Schools defying a government ban on the education of mainland children who are awaiting right-of-abode rulings pledged yesterday to continue teaching them as long as they remained in Hong Kong.
The promise came ahead of a key Court of Final Appeal ruling tomorrow that will decide the abode status of more than 5,000 mainlanders.
Only four of the 187 children who have been barred from receiving education are directly involved in the ruling, but it could affect 56 others. These children are involved in separate legal action and are currently appealing against a Court of First Instance ruling rejecting their request for a judicial review of an earlier decision to deny them abode.

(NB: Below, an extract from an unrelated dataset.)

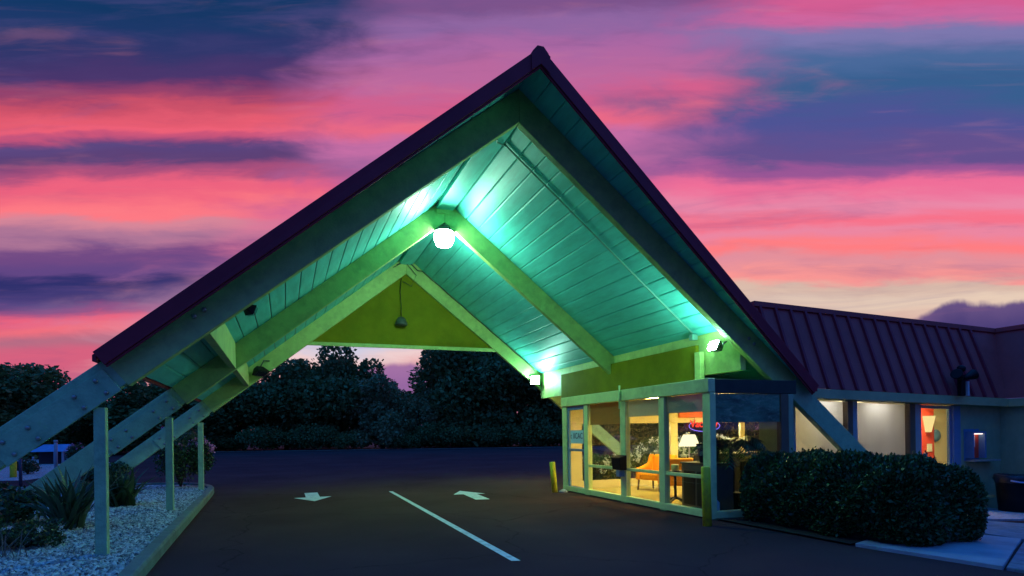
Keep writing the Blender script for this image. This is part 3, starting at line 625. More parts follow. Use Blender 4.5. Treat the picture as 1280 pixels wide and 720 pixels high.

At least four schools have defied the Government and admitted 81 of the 187 banned children.
The Catholic Church's coadjutor bishop, Joseph Zen Ze-kiun, said that as long as the children stayed in Hong Kong, the two Catholic schools that had admitted some of them as sit-in pupils would continue to run classes.
'We're not making use of their right to study to ask for a right to stay. They are two different matters. We support them staying, but that is out of our belief of the need for family reunion,' Bishop Zen said.
Pun Tin-chi, principal of the Grantham College of Education Past Students' Association Whampoa Primary School, said it would allow the 13 children admitted to continue studying as long as they stayed. The association's other branch school in Tseung Kwan O, which had admitted 10 children, would do the same.